As such changes may come about in our lives, we have a choice: Let them unsettle us, perhaps to keep us sad for an awfully long time, accept them as permanent conditions. or to meet them with courage and go on, with a sense of joyous expectancy of sunnier days ahead.
In my case, an abrupt change came when our youngest daughter suddenly passed away as a young adult. My husband and I were devastated.
But an even more devastating change came for me less than five months later, when my husband suddenly died.
He and I had been especially close. Our children were grown and had established their own families, and, after many full and happy years of publishing our family newspaper, we had welcomed a time to be together. Without work or deadlines.
His sudden passing was in some ways more difficult for me than the earlier sorrow. I had been a mother, wife and professional person. Suddenly, I was alone, in a new role. Solo.
Navigating Change
It was clearly time to assess my future and decide how I could retain my innate love for life and sense of adventure in the years ahead. It certainly wouldn’t be by hanging on to a feeling of loss and aloneness.
There were some decisions to be made. Should I sell the house which had been home to our children for 30 years, and move to another place, possibly a seniors' community? Or should I pick up the pieces and start out in a new direction?
I thought about how both my husband and my daughter had enjoyed foreign travel–he as a WWII soldier in France, and she as an international college student in Germany. Both had been forever changed by the experience of travel. They had been exposed to life in a larger world, and loved it. They had seen the "big picture." They liked what they had seen.
Travel as an Antidote
And so I came to think of the possibility of experiencing the joys of travel in a foreign country, to taste a bit of what had brought them such happiness. Surely this would be an antidote for my sorrow.
I recalled the fulfilling time two years earlier, when my husband had encouraged me to go on a study tour to the Holy Land. This trip had transported me into a fascinating world both new and old, a world so unlike the one I knew. What an exciting and inspiring adventure that had been! So why not recapture that enrichment of foreign travel now, when I most needed it?
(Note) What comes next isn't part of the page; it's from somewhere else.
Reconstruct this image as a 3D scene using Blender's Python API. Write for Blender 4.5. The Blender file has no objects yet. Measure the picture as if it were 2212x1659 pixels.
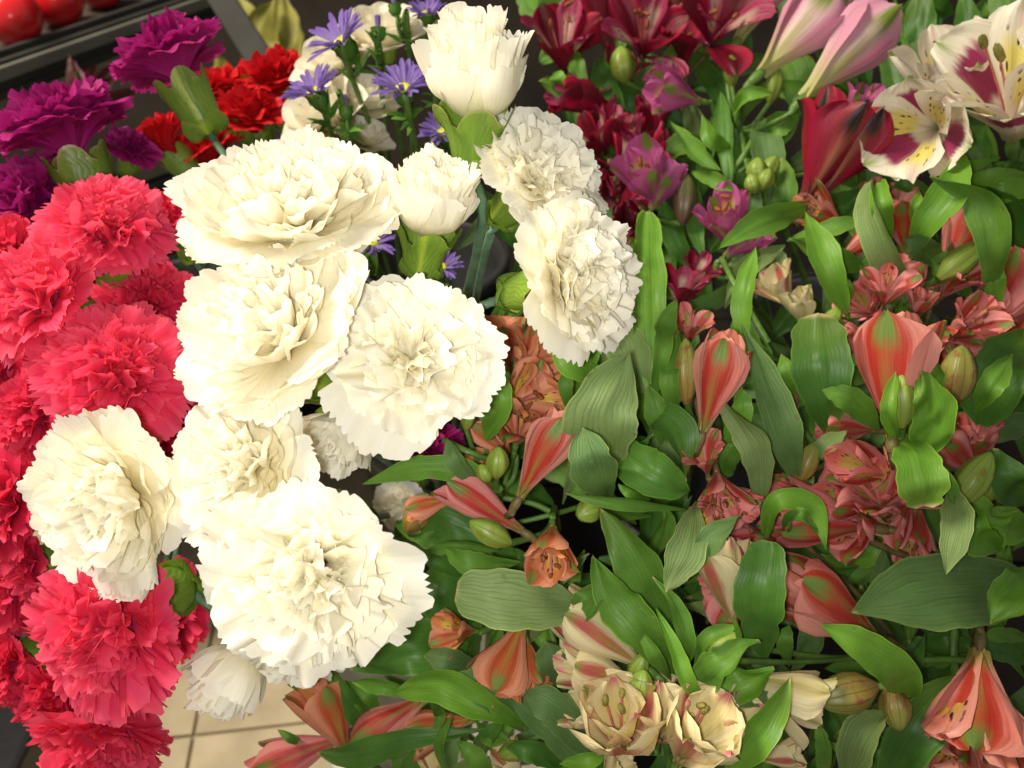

So I signed up for another Holy Land trip, this one of longer duration and greater range. The earlier trip had paved the way for this new adventure, and allowed me to appreciate more fully what I was seeing and learning. Best of all, I found that the other participants were people of my generation. They had a desire to learn, to see, to listen and to absorb. They were strong, energetic, eager, open minded. They were companionable. They shared life and travel stories. And they loved the idea of exploring a world new to them.
That experience opened me to the joys of foreign travel, and I haven't looked back. Without a doubt, the joys of travel have helped me meet other changes in family structure that have come through the years.